Hello? Who are you, again? Didn't catch the name. Obviously this is a person who knows me quite well, has taken the time to visit my studio and my shows and knows the work intimately in person; they also evidently have my psychology pegged, and know me better than I know myself. Obviously they have nothing but concern for my happiness at heart. Obviously they also need a lesson or two in basic grammar, but that is not my job, being too busy as I am with my crazed bashing of talentless head against a wall.

But, as Danny points out below, talent is not, and never has been, the issue. You can call it whatever you like, but we ALL have talent. Some more, some less, in all sorts of different arenas. The issue is commitment, drive, and honesty. I've been a committed painter for eighteen years, and that is not going to change because some idiot thinks I'm not talented. Maybe I'm NOT talented. So what? There are a lot of schmos out there with less talent than I've got, having shows in galleries with equally un-talented dealers, selling to collectors with no taste.
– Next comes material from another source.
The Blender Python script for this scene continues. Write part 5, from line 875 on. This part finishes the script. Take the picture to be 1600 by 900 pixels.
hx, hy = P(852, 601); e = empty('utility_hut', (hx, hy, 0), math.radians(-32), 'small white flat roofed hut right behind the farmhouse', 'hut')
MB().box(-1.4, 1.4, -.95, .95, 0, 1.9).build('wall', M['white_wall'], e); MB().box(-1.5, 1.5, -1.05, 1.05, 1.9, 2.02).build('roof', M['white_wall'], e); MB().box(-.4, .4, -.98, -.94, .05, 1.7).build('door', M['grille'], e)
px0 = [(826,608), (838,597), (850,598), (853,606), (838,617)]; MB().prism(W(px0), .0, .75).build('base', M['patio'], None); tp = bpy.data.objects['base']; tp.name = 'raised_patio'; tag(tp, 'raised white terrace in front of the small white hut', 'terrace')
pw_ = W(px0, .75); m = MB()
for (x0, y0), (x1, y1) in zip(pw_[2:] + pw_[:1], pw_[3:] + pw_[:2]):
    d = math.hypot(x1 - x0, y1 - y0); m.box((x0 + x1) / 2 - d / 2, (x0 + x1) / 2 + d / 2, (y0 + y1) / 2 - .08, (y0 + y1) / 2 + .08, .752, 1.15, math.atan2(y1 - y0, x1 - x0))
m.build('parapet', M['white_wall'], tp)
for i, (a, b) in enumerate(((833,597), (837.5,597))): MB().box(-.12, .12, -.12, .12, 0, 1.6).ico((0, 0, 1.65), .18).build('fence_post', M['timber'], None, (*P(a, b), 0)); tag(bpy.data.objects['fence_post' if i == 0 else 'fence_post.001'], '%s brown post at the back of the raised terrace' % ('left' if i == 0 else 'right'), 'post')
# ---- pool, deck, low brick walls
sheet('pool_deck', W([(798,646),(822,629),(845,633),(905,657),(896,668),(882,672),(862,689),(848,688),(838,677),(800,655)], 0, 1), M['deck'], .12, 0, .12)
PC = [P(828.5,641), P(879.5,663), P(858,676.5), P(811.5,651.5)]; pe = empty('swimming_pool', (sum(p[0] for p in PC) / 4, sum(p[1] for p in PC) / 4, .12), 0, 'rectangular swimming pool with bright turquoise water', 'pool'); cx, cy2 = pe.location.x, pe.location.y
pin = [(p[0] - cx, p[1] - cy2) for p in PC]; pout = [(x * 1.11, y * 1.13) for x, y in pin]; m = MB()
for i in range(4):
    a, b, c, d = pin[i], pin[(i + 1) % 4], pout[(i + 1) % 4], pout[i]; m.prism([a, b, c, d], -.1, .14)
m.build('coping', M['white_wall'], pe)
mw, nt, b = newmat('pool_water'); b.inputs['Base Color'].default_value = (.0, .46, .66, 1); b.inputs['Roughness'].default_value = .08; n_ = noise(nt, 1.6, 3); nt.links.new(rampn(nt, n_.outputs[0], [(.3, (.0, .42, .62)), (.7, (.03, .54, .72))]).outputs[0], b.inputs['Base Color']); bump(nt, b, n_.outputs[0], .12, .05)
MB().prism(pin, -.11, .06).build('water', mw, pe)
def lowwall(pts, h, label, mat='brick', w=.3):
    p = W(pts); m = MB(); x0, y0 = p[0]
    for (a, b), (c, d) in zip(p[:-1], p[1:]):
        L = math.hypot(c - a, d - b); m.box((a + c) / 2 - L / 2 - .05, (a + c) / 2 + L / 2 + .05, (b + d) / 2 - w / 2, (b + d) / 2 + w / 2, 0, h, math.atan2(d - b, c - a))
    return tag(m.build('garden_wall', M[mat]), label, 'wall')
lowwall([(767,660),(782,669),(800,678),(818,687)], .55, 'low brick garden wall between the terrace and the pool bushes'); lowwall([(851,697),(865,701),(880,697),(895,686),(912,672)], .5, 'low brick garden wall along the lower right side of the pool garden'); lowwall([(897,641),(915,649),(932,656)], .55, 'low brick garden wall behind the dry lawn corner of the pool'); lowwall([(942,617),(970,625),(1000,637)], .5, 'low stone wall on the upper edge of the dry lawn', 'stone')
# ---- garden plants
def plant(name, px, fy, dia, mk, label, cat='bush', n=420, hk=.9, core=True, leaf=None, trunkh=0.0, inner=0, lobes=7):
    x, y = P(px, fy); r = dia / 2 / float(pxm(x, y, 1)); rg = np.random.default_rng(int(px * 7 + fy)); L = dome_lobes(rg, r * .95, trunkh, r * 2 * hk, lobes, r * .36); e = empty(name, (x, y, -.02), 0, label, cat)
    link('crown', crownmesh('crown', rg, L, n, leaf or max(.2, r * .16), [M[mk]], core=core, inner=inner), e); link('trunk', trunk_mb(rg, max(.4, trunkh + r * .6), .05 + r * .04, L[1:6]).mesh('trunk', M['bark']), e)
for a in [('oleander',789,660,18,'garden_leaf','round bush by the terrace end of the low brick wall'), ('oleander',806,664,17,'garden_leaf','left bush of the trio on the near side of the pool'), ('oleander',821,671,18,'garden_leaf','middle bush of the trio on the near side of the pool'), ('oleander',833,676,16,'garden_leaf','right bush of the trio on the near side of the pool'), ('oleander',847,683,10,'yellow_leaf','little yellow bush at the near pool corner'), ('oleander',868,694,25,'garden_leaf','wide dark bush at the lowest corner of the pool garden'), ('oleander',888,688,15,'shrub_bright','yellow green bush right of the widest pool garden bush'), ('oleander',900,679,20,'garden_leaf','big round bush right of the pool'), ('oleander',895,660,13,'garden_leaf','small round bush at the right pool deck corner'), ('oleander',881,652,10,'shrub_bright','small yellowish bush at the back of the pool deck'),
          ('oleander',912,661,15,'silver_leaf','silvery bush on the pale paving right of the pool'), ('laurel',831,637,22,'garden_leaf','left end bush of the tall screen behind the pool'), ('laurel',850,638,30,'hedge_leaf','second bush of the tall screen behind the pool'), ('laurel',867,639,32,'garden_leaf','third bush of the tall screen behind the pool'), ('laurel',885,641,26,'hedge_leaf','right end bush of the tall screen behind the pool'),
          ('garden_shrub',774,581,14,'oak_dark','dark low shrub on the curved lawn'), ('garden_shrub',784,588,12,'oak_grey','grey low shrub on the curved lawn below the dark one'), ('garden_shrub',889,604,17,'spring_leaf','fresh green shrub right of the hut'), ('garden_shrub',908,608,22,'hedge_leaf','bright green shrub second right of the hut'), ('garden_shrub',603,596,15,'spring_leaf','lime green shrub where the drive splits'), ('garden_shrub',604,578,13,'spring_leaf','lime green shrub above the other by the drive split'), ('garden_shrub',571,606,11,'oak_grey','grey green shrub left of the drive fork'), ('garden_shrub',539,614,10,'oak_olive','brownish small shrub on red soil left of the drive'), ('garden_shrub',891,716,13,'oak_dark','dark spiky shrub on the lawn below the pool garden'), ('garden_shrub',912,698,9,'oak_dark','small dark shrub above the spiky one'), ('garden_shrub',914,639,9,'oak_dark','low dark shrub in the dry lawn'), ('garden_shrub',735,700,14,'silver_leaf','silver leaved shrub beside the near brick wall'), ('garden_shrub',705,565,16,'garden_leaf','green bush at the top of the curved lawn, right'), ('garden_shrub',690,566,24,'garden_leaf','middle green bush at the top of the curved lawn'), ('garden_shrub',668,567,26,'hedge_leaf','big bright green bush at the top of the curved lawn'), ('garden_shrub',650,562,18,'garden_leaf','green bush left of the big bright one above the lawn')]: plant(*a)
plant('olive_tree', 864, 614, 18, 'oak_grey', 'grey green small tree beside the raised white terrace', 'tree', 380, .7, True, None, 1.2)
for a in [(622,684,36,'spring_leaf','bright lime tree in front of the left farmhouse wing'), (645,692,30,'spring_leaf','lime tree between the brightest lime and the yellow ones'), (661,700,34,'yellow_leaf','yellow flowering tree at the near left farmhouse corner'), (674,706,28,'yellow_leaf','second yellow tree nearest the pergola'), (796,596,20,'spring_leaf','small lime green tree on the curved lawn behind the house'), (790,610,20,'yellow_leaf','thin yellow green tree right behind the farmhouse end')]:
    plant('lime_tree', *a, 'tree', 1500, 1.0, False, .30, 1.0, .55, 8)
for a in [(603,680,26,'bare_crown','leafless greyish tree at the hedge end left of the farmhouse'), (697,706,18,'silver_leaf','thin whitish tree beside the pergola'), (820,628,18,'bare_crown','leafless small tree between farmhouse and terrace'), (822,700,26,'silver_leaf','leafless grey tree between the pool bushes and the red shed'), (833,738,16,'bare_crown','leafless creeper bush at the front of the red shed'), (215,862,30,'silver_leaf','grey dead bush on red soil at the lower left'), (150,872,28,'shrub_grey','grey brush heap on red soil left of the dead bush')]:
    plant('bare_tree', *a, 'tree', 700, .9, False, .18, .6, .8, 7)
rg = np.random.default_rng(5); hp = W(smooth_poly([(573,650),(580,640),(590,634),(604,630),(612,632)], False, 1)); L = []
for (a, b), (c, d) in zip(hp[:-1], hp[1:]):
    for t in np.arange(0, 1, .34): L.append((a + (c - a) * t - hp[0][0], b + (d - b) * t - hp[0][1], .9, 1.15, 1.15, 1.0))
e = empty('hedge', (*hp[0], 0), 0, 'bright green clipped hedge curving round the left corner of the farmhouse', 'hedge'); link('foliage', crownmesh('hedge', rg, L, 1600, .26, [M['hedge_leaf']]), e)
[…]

I chose this life, craziness and all, and I have no regrets.

Tuesday, May 16, 2006

All KINDS of stuff

My apologies for not having posted in yonks. The creative Block finally Broke, and I have been filling the apartment with fumes in preparation for the Park Slope Studio Tour, which you may attend by following the above link to BWAC, downloading a map and coming on 'round. Or, in case you just want to visit ME (I'm thinking mimosas and homemade oatmeal cookies), the secret is: 16th between 3rd and 4th avenues, middle of the block. (718)768-3236. I'll have a sign up.

Also, Oculus Arts is coming in from Philly to debut some of the very first prints in my living room. They will be gorgeous.

I have discovered some very very awesome NYC art blogs, thanks to Oriane. They are:

Edward Winkleman--some of the most insightful commentary on art, politics, social philosophy and random issues that I've ever read. I am in serious danger of Wasting Even More Time.

Painters NYC--an anonymous painter posts a JPEG of a painting by a different artist every day, and commenters rip it to shreds. Fun, fun, fun. I imagine that some of the snarky flames suddenly appearing on my blog are due to the fact that SOMEONE doesn't agree with me. How we suffer for our art.

Anonymous Female Artist--Oriane says that this girl is the girl we all were in our rebellious art-student youth. I haven't probed it too intensely yet, since I suspect it will make me wince, but the current post is quite entertaining.

My studio will undoubtedly be a Mess for the tour. The key to breaking the block turned out to be Radical Simplicity, and these things take a while to resolve themselves. I imagine this new series of paintings won't be resolved for, oh, a year, five years, a lifetime, but that's the fun of it.

However, I feel compelled to briefly re-state my Artist Statement, due to the abovementioned snarky flames, and just to remind myself. What I am doing in my painting has more to do with reaching a certain kinesthetic affect than in just inventing an image with an intellectual, political, psychological or aesthetic agenda (though these can certainly all be part of it.) I know that the painting is done when suddenly something clicks into place, and the whole thing starts singing at me.

This is the kind of thing that does not translate well to Internet-quality digital images. The vast majority of the content in my work has to do with subtlety and relationship of color, form, texture, medium, layering, and luminosity, all of which are thinly conveyed in a photograph. And when you see them in person, either you get it or you don't. If you don't, that's fine. I do what I do.